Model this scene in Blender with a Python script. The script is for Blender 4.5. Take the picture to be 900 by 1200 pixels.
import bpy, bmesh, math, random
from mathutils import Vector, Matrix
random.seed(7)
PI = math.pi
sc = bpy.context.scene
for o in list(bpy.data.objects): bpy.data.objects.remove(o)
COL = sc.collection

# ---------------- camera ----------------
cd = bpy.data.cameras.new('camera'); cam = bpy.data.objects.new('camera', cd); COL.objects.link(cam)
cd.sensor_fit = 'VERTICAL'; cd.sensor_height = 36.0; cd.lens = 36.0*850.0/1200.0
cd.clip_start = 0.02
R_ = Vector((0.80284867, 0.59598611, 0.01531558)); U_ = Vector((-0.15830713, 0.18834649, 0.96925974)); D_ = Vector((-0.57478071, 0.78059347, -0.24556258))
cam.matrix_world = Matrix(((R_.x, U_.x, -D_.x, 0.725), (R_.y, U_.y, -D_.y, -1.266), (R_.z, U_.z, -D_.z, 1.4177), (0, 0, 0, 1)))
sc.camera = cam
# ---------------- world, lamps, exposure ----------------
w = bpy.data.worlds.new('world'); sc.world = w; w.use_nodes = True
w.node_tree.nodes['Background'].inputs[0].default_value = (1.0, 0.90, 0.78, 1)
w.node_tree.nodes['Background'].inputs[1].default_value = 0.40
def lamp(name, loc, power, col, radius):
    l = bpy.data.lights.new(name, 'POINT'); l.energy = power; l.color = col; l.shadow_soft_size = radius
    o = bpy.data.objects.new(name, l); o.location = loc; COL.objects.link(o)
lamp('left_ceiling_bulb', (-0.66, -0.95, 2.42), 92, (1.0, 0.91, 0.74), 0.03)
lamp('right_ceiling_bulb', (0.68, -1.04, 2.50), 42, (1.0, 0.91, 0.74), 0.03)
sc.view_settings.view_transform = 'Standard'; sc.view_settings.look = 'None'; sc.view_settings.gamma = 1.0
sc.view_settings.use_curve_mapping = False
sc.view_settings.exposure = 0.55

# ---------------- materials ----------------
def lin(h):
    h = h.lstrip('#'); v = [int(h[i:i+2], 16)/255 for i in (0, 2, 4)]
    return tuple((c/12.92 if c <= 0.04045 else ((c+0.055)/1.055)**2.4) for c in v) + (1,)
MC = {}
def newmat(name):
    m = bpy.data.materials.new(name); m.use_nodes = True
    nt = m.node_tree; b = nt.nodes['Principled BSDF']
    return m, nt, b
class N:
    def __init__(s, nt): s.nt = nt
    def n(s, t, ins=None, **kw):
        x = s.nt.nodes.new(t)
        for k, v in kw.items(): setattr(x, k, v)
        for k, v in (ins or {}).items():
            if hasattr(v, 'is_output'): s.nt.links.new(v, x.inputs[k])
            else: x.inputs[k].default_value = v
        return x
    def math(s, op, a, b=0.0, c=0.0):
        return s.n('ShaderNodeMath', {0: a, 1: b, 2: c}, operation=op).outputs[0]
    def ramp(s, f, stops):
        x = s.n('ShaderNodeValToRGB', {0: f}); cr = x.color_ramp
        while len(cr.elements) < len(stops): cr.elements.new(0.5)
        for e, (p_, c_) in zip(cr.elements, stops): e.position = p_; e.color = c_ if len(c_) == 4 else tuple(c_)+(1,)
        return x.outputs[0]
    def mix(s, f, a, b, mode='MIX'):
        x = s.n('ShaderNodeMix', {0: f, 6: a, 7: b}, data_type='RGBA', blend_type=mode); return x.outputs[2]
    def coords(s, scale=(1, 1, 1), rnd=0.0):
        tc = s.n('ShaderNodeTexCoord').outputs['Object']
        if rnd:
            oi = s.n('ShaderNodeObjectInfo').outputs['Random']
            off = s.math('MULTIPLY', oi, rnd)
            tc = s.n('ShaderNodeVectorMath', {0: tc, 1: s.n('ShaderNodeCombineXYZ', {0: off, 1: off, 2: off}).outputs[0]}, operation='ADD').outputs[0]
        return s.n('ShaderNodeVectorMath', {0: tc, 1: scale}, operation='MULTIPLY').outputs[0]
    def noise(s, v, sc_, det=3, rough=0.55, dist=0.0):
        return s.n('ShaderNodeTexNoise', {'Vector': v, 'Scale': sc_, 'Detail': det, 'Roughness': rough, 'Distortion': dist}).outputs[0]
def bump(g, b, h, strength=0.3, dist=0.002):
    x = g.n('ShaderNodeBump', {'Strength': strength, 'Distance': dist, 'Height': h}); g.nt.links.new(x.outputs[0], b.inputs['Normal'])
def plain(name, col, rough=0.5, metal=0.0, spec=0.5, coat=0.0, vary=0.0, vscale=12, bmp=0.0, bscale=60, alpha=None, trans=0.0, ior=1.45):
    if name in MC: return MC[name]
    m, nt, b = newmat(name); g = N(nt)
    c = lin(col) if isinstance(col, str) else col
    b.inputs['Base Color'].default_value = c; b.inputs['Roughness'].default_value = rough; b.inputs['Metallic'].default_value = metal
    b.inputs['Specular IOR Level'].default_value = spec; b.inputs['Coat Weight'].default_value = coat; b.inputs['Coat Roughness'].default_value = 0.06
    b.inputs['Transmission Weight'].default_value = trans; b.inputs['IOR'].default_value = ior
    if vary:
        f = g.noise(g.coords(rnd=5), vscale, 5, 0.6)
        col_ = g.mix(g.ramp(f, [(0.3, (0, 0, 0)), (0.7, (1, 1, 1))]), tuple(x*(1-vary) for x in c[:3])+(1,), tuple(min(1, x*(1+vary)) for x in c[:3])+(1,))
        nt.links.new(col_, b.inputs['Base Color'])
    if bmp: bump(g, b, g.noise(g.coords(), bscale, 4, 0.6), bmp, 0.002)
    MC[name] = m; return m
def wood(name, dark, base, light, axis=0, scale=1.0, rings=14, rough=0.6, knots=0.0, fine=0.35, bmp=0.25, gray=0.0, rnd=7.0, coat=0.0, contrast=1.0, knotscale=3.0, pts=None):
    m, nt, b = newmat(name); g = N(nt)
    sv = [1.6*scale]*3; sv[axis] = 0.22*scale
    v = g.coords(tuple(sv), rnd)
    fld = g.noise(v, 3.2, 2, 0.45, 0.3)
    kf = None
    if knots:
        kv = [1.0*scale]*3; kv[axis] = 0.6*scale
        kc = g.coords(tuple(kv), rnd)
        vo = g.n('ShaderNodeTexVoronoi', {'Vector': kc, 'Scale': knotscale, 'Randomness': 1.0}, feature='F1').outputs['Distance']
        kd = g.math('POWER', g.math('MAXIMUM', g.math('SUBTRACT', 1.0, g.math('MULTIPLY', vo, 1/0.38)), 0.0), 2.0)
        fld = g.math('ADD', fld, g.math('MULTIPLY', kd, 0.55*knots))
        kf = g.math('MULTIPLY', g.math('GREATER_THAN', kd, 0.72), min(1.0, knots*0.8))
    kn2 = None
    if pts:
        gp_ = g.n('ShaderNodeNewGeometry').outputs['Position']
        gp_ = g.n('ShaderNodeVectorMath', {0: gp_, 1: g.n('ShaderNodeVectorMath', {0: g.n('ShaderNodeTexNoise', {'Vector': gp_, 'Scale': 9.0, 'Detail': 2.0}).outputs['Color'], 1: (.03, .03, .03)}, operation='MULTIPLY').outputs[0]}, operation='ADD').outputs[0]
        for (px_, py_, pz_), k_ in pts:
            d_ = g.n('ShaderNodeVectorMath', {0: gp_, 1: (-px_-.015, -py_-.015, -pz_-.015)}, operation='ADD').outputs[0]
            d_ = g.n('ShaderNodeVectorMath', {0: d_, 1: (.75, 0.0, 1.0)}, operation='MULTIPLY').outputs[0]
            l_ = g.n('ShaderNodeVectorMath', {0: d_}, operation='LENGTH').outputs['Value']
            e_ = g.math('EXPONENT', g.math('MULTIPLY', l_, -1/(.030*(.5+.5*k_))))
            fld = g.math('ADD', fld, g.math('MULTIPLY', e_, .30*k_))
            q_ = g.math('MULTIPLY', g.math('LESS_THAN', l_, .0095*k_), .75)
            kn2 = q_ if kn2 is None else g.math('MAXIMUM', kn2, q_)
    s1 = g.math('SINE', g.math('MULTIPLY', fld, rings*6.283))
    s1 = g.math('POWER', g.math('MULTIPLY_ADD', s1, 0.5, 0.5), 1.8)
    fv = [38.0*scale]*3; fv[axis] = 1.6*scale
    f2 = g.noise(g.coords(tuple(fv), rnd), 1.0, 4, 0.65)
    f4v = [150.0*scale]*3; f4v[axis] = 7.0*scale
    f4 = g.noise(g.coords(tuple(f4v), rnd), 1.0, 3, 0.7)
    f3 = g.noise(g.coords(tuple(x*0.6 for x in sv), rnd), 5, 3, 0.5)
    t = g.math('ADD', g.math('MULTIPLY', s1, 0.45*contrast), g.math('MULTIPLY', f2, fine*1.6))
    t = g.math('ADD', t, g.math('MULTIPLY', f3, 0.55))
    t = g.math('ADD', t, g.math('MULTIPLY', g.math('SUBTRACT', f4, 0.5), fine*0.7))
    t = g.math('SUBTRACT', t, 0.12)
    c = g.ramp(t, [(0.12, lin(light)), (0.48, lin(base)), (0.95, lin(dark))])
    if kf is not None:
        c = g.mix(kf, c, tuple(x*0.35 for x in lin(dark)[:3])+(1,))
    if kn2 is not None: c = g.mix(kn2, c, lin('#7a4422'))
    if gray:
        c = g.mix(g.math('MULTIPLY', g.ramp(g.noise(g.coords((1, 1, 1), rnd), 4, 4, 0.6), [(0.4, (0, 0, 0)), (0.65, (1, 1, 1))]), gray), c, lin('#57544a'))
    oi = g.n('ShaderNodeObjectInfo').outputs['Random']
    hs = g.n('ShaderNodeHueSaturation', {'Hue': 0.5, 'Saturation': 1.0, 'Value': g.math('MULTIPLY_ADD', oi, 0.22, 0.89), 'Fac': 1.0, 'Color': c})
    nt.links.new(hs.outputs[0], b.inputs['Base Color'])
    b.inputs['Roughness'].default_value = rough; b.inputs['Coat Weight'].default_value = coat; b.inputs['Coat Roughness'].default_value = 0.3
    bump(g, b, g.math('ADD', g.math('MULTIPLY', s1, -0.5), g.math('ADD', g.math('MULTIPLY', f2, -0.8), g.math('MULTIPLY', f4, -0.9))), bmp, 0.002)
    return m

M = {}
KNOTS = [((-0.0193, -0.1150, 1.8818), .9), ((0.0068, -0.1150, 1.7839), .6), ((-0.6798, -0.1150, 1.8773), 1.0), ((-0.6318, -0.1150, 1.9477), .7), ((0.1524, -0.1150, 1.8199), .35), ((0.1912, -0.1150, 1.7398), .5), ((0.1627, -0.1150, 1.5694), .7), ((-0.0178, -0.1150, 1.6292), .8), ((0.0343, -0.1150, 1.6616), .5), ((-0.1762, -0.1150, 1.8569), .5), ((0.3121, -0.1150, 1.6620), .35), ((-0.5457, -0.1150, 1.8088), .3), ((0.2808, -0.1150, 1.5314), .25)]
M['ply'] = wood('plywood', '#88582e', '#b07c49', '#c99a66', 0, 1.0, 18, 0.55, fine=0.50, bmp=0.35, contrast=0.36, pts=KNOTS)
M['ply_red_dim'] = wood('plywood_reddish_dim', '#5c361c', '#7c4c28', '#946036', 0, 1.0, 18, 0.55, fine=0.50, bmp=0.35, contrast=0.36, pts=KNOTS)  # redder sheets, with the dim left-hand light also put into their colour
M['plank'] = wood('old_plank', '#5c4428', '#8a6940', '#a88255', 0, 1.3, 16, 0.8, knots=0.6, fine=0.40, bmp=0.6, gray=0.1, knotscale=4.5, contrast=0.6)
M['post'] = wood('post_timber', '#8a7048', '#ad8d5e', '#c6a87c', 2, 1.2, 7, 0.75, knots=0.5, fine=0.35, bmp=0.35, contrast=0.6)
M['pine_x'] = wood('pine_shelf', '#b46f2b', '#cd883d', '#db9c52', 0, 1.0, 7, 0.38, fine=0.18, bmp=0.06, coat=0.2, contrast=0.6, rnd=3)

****

To be done:
Write out, exactly and with nothing else, the lines of the listing above from its first line through the line with "sc.view_settings.exposure = 0.55".

The output:
Model this scene in Blender with a Python script. The script is for Blender 4.5. Take the picture to be 900 by 1200 pixels.
import bpy, bmesh, math, random
from mathutils import Vector, Matrix
random.seed(7)
PI = math.pi
sc = bpy.context.scene
for o in list(bpy.data.objects): bpy.data.objects.remove(o)
COL = sc.collection

# ---------------- camera ----------------
cd = bpy.data.cameras.new('camera'); cam = bpy.data.objects.new('camera', cd); COL.objects.link(cam)
cd.sensor_fit = 'VERTICAL'; cd.sensor_height = 36.0; cd.lens = 36.0*850.0/1200.0
cd.clip_start = 0.02
R_ = Vector((0.80284867, 0.59598611, 0.01531558)); U_ = Vector((-0.15830713, 0.18834649, 0.96925974)); D_ = Vector((-0.57478071, 0.78059347, -0.24556258))
cam.matrix_world = Matrix(((R_.x, U_.x, -D_.x, 0.725), (R_.y, U_.y, -D_.y, -1.266), (R_.z, U_.z, -D_.z, 1.4177), (0, 0, 0, 1)))
sc.camera = cam
# ---------------- world, lamps, exposure ----------------
w = bpy.data.worlds.new('world'); sc.world = w; w.use_nodes = True
w.node_tree.nodes['Background'].inputs[0].default_value = (1.0, 0.90, 0.78, 1)
w.node_tree.nodes['Background'].inputs[1].default_value = 0.40
def lamp(name, loc, power, col, radius):
    l = bpy.data.lights.new(name, 'POINT'); l.energy = power; l.color = col; l.shadow_soft_size = radius
    o = bpy.data.objects.new(name, l); o.location = loc; COL.objects.link(o)
lamp('left_ceiling_bulb', (-0.66, -0.95, 2.42), 92, (1.0, 0.91, 0.74), 0.03)
lamp('right_ceiling_bulb', (0.68, -1.04, 2.50), 42, (1.0, 0.91, 0.74), 0.03)
sc.view_settings.view_transform = 'Standard'; sc.view_settings.look = 'None'; sc.view_settings.gamma = 1.0
sc.view_settings.use_curve_mapping = False
sc.view_settings.exposure = 0.55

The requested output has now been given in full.